By breaking down innovation into the two simple steps described here, using technology to spur innovation becomes a lot less daunting. In fact, using the technology described here, you can achieve breakthrough improvements in performance while simultaneously decreasing expenses.

  1. Document Automation

Automating legal documents is a simple way to use technology to improve processes and save money. Claims and legal executives at insurance companies know that pleadings and other legal documents full of the same old legalese are par for the course. No matter the case, claims and legal executives see the same pleadings containing the same content time and again. Nevertheless, attorneys continue to charge for each legal document, and insurance companies continue to pay for each legal document. Even more troubling, these documents typically have little to no impact on the pending litigation, and they are impossible to manage.

The solution is legal document automation. Imagine if you had a robust library of hundreds of automated legal documents including pleadings, discovery, letters, notices and motions at your fingertips. These standardized forms allow for stricter quality control and instant access to top-shelf legal documents. Insurers do not pay for the same document twice, leading to huge financial savings. Perhaps most important, a software-based platform aligns with changes in strategy, case law and legislative change to ensure these are captured in every legal document. Taken together, automation allows insurers to take control of legal outcomes.
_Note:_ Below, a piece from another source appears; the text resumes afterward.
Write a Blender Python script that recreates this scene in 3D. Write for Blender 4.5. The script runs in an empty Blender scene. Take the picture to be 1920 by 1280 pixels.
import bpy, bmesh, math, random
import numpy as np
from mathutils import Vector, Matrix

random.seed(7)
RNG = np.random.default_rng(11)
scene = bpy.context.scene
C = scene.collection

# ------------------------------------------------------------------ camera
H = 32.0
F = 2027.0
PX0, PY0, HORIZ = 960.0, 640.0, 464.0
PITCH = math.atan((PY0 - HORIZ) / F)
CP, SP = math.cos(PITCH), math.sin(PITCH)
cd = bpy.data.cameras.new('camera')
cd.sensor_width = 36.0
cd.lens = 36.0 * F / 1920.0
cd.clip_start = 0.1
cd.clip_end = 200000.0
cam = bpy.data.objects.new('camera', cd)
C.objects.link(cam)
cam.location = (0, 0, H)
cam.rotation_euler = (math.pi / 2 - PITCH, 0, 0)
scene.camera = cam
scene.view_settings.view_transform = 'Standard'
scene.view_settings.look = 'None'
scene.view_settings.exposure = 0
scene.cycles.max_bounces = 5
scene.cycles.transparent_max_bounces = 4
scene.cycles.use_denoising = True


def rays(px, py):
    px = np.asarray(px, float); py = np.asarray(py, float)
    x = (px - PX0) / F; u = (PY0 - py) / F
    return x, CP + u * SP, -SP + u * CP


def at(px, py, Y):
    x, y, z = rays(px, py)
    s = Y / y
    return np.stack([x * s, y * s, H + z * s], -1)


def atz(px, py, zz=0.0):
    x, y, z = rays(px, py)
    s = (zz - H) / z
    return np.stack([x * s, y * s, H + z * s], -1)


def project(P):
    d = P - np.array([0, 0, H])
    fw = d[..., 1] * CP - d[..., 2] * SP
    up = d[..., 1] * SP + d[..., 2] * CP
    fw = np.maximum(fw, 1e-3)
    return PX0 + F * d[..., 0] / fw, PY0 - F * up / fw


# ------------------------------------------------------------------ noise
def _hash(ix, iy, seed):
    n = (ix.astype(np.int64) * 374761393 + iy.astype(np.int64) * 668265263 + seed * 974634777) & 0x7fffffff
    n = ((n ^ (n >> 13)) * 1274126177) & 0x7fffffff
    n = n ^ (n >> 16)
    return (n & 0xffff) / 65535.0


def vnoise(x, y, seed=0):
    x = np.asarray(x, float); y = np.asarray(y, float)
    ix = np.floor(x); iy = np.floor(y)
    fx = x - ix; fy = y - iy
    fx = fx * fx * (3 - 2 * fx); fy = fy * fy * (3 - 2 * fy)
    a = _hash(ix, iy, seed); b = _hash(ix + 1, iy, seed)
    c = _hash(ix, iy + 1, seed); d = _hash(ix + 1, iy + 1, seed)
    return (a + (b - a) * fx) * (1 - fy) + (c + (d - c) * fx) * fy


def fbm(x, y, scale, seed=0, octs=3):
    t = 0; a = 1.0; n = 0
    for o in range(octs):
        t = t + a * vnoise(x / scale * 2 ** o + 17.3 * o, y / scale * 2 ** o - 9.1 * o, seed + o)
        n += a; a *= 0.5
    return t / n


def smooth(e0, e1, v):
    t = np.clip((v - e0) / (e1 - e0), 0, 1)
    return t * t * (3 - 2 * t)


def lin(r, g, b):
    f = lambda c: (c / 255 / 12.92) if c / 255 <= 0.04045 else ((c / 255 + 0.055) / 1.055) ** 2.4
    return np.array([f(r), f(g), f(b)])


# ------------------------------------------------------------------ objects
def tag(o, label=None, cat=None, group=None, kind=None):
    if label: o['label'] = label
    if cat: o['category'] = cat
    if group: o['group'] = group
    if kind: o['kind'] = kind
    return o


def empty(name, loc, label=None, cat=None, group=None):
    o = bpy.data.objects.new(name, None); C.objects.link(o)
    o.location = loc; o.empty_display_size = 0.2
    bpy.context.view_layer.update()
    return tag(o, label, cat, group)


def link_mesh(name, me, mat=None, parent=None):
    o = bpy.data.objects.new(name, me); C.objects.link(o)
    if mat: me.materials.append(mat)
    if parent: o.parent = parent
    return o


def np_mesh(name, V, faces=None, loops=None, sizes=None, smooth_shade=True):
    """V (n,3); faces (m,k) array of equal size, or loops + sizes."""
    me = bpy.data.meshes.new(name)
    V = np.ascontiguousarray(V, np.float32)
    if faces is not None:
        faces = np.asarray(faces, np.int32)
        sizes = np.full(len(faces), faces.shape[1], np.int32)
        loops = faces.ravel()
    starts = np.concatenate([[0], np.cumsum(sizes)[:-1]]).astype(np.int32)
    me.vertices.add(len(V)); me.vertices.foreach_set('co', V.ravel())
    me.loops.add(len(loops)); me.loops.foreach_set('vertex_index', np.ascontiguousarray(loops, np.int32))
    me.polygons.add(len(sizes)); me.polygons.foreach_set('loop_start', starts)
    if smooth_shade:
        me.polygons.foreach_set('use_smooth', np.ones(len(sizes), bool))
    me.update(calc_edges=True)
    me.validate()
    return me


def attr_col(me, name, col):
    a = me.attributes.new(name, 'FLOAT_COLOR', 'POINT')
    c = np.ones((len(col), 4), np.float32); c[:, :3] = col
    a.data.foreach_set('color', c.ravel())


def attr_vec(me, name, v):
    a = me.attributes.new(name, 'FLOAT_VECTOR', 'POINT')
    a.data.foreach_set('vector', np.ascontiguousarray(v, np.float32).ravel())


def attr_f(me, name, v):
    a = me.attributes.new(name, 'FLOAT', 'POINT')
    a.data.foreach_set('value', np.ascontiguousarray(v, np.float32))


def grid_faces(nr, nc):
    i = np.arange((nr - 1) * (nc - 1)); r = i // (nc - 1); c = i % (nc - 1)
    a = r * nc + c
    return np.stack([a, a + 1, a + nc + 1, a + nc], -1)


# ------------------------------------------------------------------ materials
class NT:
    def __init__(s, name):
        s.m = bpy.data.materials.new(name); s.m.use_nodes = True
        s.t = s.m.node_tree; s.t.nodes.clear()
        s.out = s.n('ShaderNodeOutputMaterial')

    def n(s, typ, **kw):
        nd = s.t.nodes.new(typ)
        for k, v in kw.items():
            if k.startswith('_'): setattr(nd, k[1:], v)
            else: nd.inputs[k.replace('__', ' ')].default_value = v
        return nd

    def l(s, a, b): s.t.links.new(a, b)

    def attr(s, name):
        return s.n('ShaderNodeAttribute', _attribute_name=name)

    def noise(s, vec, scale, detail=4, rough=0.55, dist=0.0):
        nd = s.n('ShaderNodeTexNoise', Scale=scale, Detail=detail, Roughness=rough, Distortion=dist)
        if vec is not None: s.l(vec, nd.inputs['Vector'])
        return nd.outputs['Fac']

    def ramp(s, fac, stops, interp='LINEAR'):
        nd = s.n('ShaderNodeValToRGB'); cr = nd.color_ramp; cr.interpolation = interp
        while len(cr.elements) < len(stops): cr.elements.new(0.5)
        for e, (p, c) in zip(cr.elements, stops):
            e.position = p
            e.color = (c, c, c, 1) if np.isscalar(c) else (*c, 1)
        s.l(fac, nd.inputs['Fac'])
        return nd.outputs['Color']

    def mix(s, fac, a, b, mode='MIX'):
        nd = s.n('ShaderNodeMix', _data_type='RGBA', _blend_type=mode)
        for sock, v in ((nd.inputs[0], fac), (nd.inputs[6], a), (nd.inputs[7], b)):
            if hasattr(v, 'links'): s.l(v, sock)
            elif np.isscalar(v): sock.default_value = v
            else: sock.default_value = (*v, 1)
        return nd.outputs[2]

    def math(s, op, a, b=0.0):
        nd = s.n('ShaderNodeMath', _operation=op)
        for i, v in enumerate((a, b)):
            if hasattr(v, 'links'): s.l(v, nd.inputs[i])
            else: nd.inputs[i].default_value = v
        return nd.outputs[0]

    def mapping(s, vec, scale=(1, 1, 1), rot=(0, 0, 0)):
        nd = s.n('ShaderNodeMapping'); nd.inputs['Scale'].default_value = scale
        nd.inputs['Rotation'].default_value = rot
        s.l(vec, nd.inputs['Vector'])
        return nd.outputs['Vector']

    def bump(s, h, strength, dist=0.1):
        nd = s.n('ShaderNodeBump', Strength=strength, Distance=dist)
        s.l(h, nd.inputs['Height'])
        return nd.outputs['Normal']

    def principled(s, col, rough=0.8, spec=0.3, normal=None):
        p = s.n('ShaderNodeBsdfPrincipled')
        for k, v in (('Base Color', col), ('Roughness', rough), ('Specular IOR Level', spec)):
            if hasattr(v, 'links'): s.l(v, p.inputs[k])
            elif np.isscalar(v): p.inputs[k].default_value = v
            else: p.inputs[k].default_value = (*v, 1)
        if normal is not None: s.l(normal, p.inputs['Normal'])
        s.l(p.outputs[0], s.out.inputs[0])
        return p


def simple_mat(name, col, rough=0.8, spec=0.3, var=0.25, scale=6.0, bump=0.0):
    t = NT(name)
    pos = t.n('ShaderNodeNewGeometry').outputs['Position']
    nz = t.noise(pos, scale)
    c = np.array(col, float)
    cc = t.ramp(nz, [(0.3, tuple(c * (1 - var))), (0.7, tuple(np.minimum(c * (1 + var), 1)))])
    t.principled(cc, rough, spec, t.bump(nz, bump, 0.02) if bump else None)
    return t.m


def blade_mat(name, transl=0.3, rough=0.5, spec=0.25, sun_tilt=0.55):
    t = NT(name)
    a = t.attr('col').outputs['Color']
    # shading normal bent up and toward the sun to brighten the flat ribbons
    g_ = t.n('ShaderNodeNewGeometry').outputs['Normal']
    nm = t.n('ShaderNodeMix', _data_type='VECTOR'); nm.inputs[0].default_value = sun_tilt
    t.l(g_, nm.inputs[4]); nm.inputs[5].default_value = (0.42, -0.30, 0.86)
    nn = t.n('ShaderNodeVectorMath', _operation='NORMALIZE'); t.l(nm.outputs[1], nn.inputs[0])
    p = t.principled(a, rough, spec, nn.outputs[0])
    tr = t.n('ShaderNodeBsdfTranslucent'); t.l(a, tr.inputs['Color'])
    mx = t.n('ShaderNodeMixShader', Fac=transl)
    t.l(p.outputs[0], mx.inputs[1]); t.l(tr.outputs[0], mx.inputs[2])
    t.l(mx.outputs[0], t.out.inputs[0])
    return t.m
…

Legal documents are the toolbox of every legal department and attorney handling a case. If you are not busy and are not trying to profit, go ahead and use a hammer and nail to litigate. But if you looking to innovate and transform your department, why not use a power drill?

  1. Analytics

Insurance company executives handling claims and litigation have data. Lots and lots of data. Turning that data into intelligence is no easy task, but it is crucial in this rapidly changing insurance industry. You must move your business from yesterday’s hard data environment to today’s efficient virtual platform. Real-time intelligence, including descriptive and predictive analytics, will take your claims and legal department into the future.

Descriptive Analytics

Descriptive analytics answer one simple question: “What happened?”

Using software to capture yesterday’s hard data, your claims and legal department can transform latent data into actionable descriptive analytics, allowing you to answer many of the important questions:

  • When is the claims process most likely to break down?
  • Which adjusters and engineers realize the least overall cost, including indemnity and expense?
  • Which attorneys achieve the best combination of results and expenses?
  • What are the emerging issues and how can we mitigate them?

Predictive Analytics

Predictive analytics answer another simple question: “What might happen?”

For example, predictive analytics could provide a range of the number of times an insurance company may be sued next year based on data trends from last year.

Predictive analytics allow a claims and legal department to:

  1. Allocate resources
  2. Reserve
  3. Produce effective and efficient settlement values
  4. Identify potentially fraudulent claims
  5. Identify potentially large losses
  6. Manage expenses
  7. Analyze emerging issue trends to aid the underwriting process

Technology can capture yesterday’s hard data and makes it searchable, sortable and reportable. Further, using a customized collaboration tool with the right fields accessible to the right users, you could automatically collect the most pertinent financial data in real time. This technology allows access to descriptive and predictive analytics and gives insurers the ability to evaluate expenses and outcomes on a real-time basis, as well as obtain efficient resolutions.

By focusing on these two simple steps, insurers can turn claims and litigation expenses into valuable assets. Gone are the days of zero return on investment. Implement these two steps, and your litigation costs will produce countless opportunities to reduce expenses and write better business.